Without the pictures, return all of the material exactly as written.

** START Data excerpt **

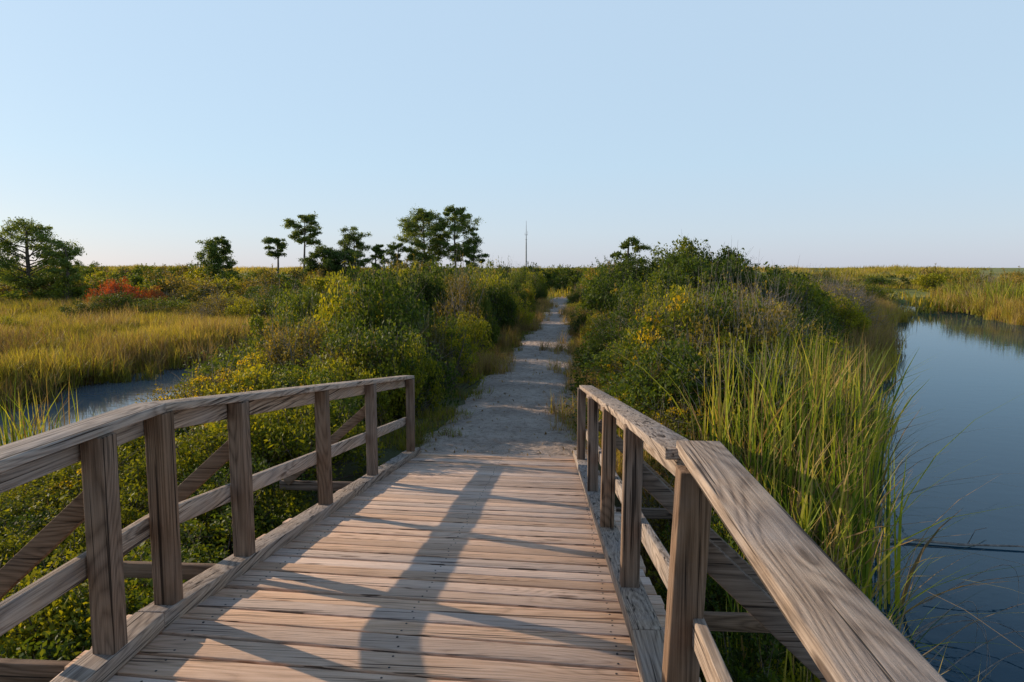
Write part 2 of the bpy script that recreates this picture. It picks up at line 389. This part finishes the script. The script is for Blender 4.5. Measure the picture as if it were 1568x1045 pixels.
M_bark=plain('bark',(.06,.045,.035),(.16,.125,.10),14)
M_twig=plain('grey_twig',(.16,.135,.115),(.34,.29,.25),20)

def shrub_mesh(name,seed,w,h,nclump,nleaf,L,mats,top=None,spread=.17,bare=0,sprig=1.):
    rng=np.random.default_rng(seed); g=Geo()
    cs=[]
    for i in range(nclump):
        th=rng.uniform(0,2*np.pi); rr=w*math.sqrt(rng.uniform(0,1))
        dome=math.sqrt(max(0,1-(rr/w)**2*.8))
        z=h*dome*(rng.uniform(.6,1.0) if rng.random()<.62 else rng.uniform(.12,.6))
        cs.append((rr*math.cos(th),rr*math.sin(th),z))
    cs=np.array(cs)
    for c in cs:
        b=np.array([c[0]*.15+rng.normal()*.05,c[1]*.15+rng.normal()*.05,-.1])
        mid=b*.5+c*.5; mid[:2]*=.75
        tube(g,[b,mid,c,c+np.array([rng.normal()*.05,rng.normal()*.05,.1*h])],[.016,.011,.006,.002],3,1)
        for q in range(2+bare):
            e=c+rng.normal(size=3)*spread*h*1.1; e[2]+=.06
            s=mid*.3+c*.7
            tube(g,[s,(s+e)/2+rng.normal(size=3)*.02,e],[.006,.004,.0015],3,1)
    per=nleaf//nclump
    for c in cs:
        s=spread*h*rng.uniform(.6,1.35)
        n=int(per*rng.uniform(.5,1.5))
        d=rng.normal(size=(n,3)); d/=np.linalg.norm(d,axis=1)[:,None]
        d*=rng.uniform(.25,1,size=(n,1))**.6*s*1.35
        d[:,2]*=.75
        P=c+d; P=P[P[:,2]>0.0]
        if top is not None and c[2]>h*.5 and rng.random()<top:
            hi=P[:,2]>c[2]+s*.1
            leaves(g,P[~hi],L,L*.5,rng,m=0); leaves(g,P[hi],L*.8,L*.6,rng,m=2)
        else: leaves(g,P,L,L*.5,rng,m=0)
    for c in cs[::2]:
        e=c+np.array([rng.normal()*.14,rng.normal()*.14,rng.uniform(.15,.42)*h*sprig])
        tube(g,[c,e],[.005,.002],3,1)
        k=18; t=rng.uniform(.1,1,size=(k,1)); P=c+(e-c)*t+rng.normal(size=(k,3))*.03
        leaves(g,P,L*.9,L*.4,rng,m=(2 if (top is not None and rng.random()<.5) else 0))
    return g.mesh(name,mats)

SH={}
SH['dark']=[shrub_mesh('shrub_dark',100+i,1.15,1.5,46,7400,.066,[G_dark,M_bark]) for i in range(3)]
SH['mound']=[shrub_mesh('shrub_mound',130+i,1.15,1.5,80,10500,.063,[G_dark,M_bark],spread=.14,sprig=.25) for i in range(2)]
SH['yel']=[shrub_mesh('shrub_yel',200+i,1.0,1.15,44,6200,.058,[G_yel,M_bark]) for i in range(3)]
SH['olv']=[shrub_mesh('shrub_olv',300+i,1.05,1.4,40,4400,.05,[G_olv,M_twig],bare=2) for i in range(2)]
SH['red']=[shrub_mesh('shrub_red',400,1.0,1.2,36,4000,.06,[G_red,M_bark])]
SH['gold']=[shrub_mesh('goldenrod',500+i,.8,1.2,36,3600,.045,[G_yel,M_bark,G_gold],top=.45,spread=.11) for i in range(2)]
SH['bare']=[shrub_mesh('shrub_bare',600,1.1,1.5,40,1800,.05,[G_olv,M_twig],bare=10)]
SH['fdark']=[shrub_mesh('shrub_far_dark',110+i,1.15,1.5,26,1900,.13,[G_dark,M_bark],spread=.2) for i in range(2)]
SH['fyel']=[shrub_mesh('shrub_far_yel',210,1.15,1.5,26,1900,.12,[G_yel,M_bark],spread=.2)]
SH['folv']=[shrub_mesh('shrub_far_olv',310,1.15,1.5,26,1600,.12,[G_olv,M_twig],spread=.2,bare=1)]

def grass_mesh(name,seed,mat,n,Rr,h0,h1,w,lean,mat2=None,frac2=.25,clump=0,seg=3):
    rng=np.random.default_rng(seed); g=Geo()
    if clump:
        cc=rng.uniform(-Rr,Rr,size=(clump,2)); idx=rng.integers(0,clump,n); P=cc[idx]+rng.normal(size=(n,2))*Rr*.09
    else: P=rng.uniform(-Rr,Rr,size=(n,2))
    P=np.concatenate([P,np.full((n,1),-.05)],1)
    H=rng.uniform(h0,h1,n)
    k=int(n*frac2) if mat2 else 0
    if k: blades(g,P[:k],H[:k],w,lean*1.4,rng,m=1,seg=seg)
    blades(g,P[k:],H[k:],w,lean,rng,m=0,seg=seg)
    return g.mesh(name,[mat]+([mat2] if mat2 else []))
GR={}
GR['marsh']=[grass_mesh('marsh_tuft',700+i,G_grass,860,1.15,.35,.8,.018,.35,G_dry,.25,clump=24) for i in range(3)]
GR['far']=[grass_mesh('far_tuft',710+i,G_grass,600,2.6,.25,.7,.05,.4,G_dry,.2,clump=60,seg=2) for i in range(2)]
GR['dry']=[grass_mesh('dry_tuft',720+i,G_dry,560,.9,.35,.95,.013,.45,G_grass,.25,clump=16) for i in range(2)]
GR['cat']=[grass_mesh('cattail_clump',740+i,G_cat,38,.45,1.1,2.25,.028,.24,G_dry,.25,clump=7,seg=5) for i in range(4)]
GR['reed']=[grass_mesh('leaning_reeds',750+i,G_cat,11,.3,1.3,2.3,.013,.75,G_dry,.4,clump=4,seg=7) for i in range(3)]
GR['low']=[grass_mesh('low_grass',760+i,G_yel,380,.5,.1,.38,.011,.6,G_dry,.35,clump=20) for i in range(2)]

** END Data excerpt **

__Task output__.
Write part 2 of the bpy script that recreates this picture. It picks up at line 389. This part finishes the script. The script is for Blender 4.5. Measure the picture as if it were 1568x1045 pixels.
M_bark=plain('bark',(.06,.045,.035),(.16,.125,.10),14)
M_twig=plain('grey_twig',(.16,.135,.115),(.34,.29,.25),20)

def shrub_mesh(name,seed,w,h,nclump,nleaf,L,mats,top=None,spread=.17,bare=0,sprig=1.):
    rng=np.random.default_rng(seed); g=Geo()
    cs=[]
    for i in range(nclump):
        th=rng.uniform(0,2*np.pi); rr=w*math.sqrt(rng.uniform(0,1))
        dome=math.sqrt(max(0,1-(rr/w)**2*.8))
        z=h*dome*(rng.uniform(.6,1.0) if rng.random()<.62 else rng.uniform(.12,.6))
        cs.append((rr*math.cos(th),rr*math.sin(th),z))
    cs=np.array(cs)
    for c in cs:
        b=np.array([c[0]*.15+rng.normal()*.05,c[1]*.15+rng.normal()*.05,-.1])
        mid=b*.5+c*.5; mid[:2]*=.75
        tube(g,[b,mid,c,c+np.array([rng.normal()*.05,rng.normal()*.05,.1*h])],[.016,.011,.006,.002],3,1)
        for q in range(2+bare):
            e=c+rng.normal(size=3)*spread*h*1.1; e[2]+=.06
            s=mid*.3+c*.7
            tube(g,[s,(s+e)/2+rng.normal(size=3)*.02,e],[.006,.004,.0015],3,1)
    per=nleaf//nclump
    for c in cs:
        s=spread*h*rng.uniform(.6,1.35)
        n=int(per*rng.uniform(.5,1.5))
        d=rng.normal(size=(n,3)); d/=np.linalg.norm(d,axis=1)[:,None]
        d*=rng.uniform(.25,1,size=(n,1))**.6*s*1.35
        d[:,2]*=.75
        P=c+d; P=P[P[:,2]>0.0]
        if top is not None and c[2]>h*.5 and rng.random()<top:
            hi=P[:,2]>c[2]+s*.1
            leaves(g,P[~hi],L,L*.5,rng,m=0); leaves(g,P[hi],L*.8,L*.6,rng,m=2)
        else: leaves(g,P,L,L*.5,rng,m=0)
    for c in cs[::2]:
        e=c+np.array([rng.normal()*.14,rng.normal()*.14,rng.uniform(.15,.42)*h*sprig])
        tube(g,[c,e],[.005,.002],3,1)
        k=18; t=rng.uniform(.1,1,size=(k,1)); P=c+(e-c)*t+rng.normal(size=(k,3))*.03
        leaves(g,P,L*.9,L*.4,rng,m=(2 if (top is not None and rng.random()<.5) else 0))
    return g.mesh(name,mats)

SH={}
SH['dark']=[shrub_mesh('shrub_dark',100+i,1.15,1.5,46,7400,.066,[G_dark,M_bark]) for i in range(3)]
SH['mound']=[shrub_mesh('shrub_mound',130+i,1.15,1.5,80,10500,.063,[G_dark,M_bark],spread=.14,sprig=.25) for i in range(2)]
SH['yel']=[shrub_mesh('shrub_yel',200+i,1.0,1.15,44,6200,.058,[G_yel,M_bark]) for i in range(3)]
SH['olv']=[shrub_mesh('shrub_olv',300+i,1.05,1.4,40,4400,.05,[G_olv,M_twig],bare=2) for i in range(2)]
SH['red']=[shrub_mesh('shrub_red',400,1.0,1.2,36,4000,.06,[G_red,M_bark])]
SH['gold']=[shrub_mesh('goldenrod',500+i,.8,1.2,36,3600,.045,[G_yel,M_bark,G_gold],top=.45,spread=.11) for i in range(2)]
SH['bare']=[shrub_mesh('shrub_bare',600,1.1,1.5,40,1800,.05,[G_olv,M_twig],bare=10)]
SH['fdark']=[shrub_mesh('shrub_far_dark',110+i,1.15,1.5,26,1900,.13,[G_dark,M_bark],spread=.2) for i in range(2)]
SH['fyel']=[shrub_mesh('shrub_far_yel',210,1.15,1.5,26,1900,.12,[G_yel,M_bark],spread=.2)]
SH['folv']=[shrub_mesh('shrub_far_olv',310,1.15,1.5,26,1600,.12,[G_olv,M_twig],spread=.2,bare=1)]

def grass_mesh(name,seed,mat,n,Rr,h0,h1,w,lean,mat2=None,frac2=.25,clump=0,seg=3):
    rng=np.random.default_rng(seed); g=Geo()
    if clump:
        cc=rng.uniform(-Rr,Rr,size=(clump,2)); idx=rng.integers(0,clump,n); P=cc[idx]+rng.normal(size=(n,2))*Rr*.09
    else: P=rng.uniform(-Rr,Rr,size=(n,2))
    P=np.concatenate([P,np.full((n,1),-.05)],1)
    H=rng.uniform(h0,h1,n)
    k=int(n*frac2) if mat2 else 0
    if k: blades(g,P[:k],H[:k],w,lean*1.4,rng,m=1,seg=seg)
    blades(g,P[k:],H[k:],w,lean,rng,m=0,seg=seg)
    return g.mesh(name,[mat]+([mat2] if mat2 else []))
GR={}
GR['marsh']=[grass_mesh('marsh_tuft',700+i,G_grass,860,1.15,.35,.8,.018,.35,G_dry,.25,clump=24) for i in range(3)]
GR['far']=[grass_mesh('far_tuft',710+i,G_grass,600,2.6,.25,.7,.05,.4,G_dry,.2,clump=60,seg=2) for i in range(2)]
GR['dry']=[grass_mesh('dry_tuft',720+i,G_dry,560,.9,.35,.95,.013,.45,G_grass,.25,clump=16) for i in range(2)]
GR['cat']=[grass_mesh('cattail_clump',740+i,G_cat,38,.45,1.1,2.25,.028,.24,G_dry,.25,clump=7,seg=5) for i in range(4)]
GR['reed']=[grass_mesh('leaning_reeds',750+i,G_cat,11,.3,1.3,2.3,.013,.75,G_dry,.4,clump=4,seg=7) for i in range(3)]
GR['low']=[grass_mesh('low_grass',760+i,G_yel,380,.5,.1,.38,.011,.6,G_dry,.35,clump=20) for i in range(2)]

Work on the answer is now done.